The plant-based revolution is rapidly gaining momentum nationwide, and the addition of umami and kokumi can help your company's vegan and vegetarian products stand out. It all begins with taste!
Umami and kokumi can improve the taste characteristics of your plant-based products. In foods, it imparts fullness and impacts taste as well as provides roundness and complexity of flavor.
Umami
Umami is a taste characteristic naturally found in many savory foods. In a holistic way, umami is necessary in a wide range of foods and dishes in order to deliver balance and deliciousness. There is no English word synonymous with umami, with the closest related terms being savory, meaty and broth-like.
There are many ways to bring the taste of umami into vegan and vegetarian recipes and product formulas. Using foods that inherently contain high levels of glutamate (e.g., dried mushroom, tomato, fermented products like soy sauce, aged cheeses) is one way to add umami to a recipe. There are also ingredients that deliver the umami sensation. Monosodium Glutamate, MSG, the purest form of umami, and yeasts and yeast extracts are some ingredients that can deliver that much needed deliciousness to a plant-based recipe.
Kokumi
Kokumi is from the Japanese words for "rich" (koku) and "taste" (mi). While kokumi doesn't impart a taste by itself, it functions by enhancing other tastes and aromas through a specific set of receptors on the tongue known as calcium-sensing receptors. Through these receptors, kokumi improves continuity, mouthfeel and body in vegan and vegetarian products.
Similar to umami, the concept of kokumi has always been around, but we didn't have a name for it until Ajinomoto Researchers in Tokyo discovered what we now know are kokumi substances in the 1980's. Within a garlic extract, two compounds were identified that deliver the rich taste we now know as kokumi: S-allyl-cysteine sulfoxide (alliin) and glutathione (γ-Glu-Cys-Gly). These compounds substantially enhance the continuity, mouth fullness, and thickness when added to plant-based applications.

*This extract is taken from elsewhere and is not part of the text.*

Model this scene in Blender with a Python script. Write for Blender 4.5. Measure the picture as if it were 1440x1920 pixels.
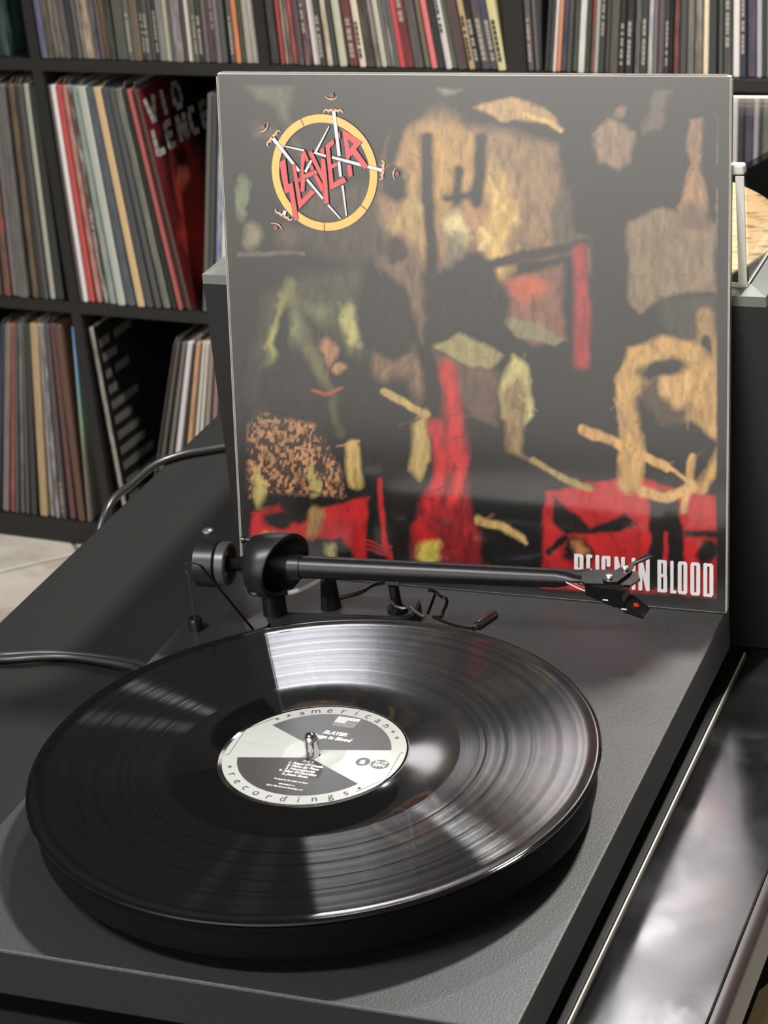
import bpy, bmesh, math, random
import numpy as np
from mathutils import Vector, Matrix, Euler

scene = bpy.context.scene
for o in list(bpy.data.objects):
    bpy.data.objects.remove(o)
col = scene.collection
R = math.radians

# ------------------------------------------------------------------ camera
# metres; origin = spindle hole at the record's upper face, +x towards the photo's right,
# +y away from the camera, z up. The floor is 0.863 below the record.
CAM = (0.4683292, -0.9575603, 0.6334934)
EUL = (1.130955, 0.09334876, 0.3641272)
FPX = 4423.713
FLOOR = -0.863
TABLE = -0.0755
PLINTH = -0.0326
cd = bpy.data.cameras.new('camera')
cam = bpy.data.objects.new('camera', cd)
col.objects.link(cam)
cam.location = CAM
cam.rotation_euler = EUL
cd.sensor_fit = 'HORIZONTAL'
cd.sensor_width = 36
cd.lens = FPX * 36 / 1440
cd.clip_start = 0.05
cd.dof.use_dof = True
cd.dof.focus_distance = 1.30
cd.dof.aperture_fstop = 36
scene.camera = cam

# ------------------------------------------------------------------ world, lights, exposure
scene.view_settings.view_transform = 'Standard'
scene.view_settings.look = 'None'
scene.view_settings.gamma = 1
scene.view_settings.use_curve_mapping = False
scene.view_settings.exposure = 0.0
world = bpy.data.worlds.new('world')
scene.world = world
world.use_nodes = True
world.node_tree.nodes['Background'].inputs[0].default_value = (0.9, 0.92, 1.0, 1)
world.node_tree.nodes['Background'].inputs[1].default_value = 0.05


def lamp(name, loc, size, power, color=(1, 1, 1), shape='DISK', rot=(0, 0, 0), sy=None):
    l = bpy.data.lights.new(name, 'AREA')
    l.shape = shape
    l.size = size
    if sy:
        l.size_y = sy
    l.energy = power
    l.color = color
    o = bpy.data.objects.new(name, l)
    o.location = loc
    o.rotation_euler = rot
    col.objects.link(o)
    return o


lamp('ceiling_lamp', (0.34, 0.98, 1.56), 0.14, 72, (1, 0.975, 0.93))
lamp('ceiling_lamp', (-0.30, 1.60, 1.56), 0.14, 9, (0.96, 0.96, 1.0))
lamp('ceiling_lamp', (-0.36, -0.74, 1.56), 0.30, 24, (1.0, 0.94, 0.97))
lamp('ceiling_lamp', (-0.88, -0.82, 1.56), 0.20, 26, (0.92, 0.94, 1.0))
lamp('added_wall_light', (-0.2, -1.75, 1.45), 0.5, 66, (1, 0.98, 0.95), rot=(R(-62), 0, 0))  # this pair is added out of view to brighten the wall the sleeve reflects
lamp('added_wall_light', (-1.3, -1.75, 1.45), 0.5, 66, (1, 0.98, 0.95), rot=(R(-62), 0, 0))

# ------------------------------------------------------------------ pixel -> world (used to place measured points)
_R = np.array(Euler(EUL, 'XYZ').to_matrix())


def ray(px, py):
    return _R @ np.array([(px - 720) / FPX, -(py - 960) / FPX, -1.0])


def onz(px, py, z):
    d = ray(px, py)
    return Vector(np.array(CAM) + (z - CAM[2]) / d[2] * d)


def onplane(px, py, o, n):
    d = ray(px, py)
    k = ((np.array(o) - np.array(CAM)) @ np.array(n)) / (d @ np.array(n))
    return Vector(np.array(CAM) + k * d)


def lin(c):
    return tuple((x / 255 / 12.92) if x <= 10 else ((x / 255 + .055) / 1.055) ** 2.4 for x in c)


# ------------------------------------------------------------------ materials
MATS = {}


def mat(name, rgb, rough=0.5, metal=0.0, coat=0.0, bump=0.0, bscale=300.0, spec=0.5, mottle=0.0, mscale=30.0, coat_rough=0.05):
    if name in MATS:
        return MATS[name]
    m = bpy.data.materials.new(name)
    m.use_nodes = True
    nt = m.node_tree
    b = nt.nodes['Principled BSDF']
    c = (*lin(rgb), 1)
    b.inputs['Base Color'].default_value = c
    b.inputs['Roughness'].default_value = rough
    b.inputs['Metallic'].default_value = metal
    b.inputs['Coat Weight'].default_value = coat
    b.inputs['Coat Roughness'].default_value = coat_rough
    b.inputs['Coat IOR'].default_value = 1.75 if coat >= 1 else 1.5
    b.inputs['Specular IOR Level'].default_value = spec
    if bump or mottle:
        tc = nt.nodes.new('ShaderNodeTexCoord')
        nz = nt.nodes.new('ShaderNodeTexNoise')
        nz.inputs['Scale'].default_value = bscale if bump else mscale
        nz.inputs['Detail'].default_value = 4
        nt.links.new(tc.outputs['Object'], nz.inputs['Vector'])
        if bump:
            bp = nt.nodes.new('ShaderNodeBump')
            bp.inputs['Strength'].default_value = bump
            bp.inputs['Distance'].default_value = 0.001
            nt.links.new(nz.outputs['Fac'], bp.inputs['Height'])
            nt.links.new(bp.outputs['Normal'], b.inputs['Normal'])
        if mottle:
            nz2 = nt.nodes.new('ShaderNodeTexNoise')
            nz2.inputs['Scale'].default_value = mscale
            nz2.inputs['Detail'].default_value = 5
            nt.links.new(tc.outputs['Object'], nz2.inputs['Vector'])
            mx = nt.nodes.new('ShaderNodeMix')
            mx.data_type = 'RGBA'
            mx.inputs[6].default_value = tuple(v * (1 - mottle) for v in c[:3]) + (1,)
            mx.inputs[7].default_value = tuple(min(1, v * (1 + mottle)) for v in c[:3]) + (1,)
            nt.links.new(nz2.outputs['Fac'], mx.inputs[0])
            nt.links.new(mx.outputs[2], b.inputs['Base Color'])
    MATS[name] = m
    return m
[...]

Umami and kokumi for sodium reduction
Consumers pay close attention to sodium content, which is rather high in many plant-based foods. One of the primary challenges in lowering sodium is that when salt is reduced in a plant-based recipe, the overall taste can become bland and unappetizing. Decades of scientific research has shown that the addition of umami, as well as kokumi, can help bring back richness, complexity and even the perception that there is more salt present in a reduced-salt system.
Conclusion
Umami and kokumi are essential for balanced flavor and satisfying taste in savory applications. Ajinomoto's extensive portfolio of high-quality ingredients such as MSG, yeasts, and yeast extracts, can help deliver the depth and deliciousness of umami and kokumi tastes in most plant-based applications.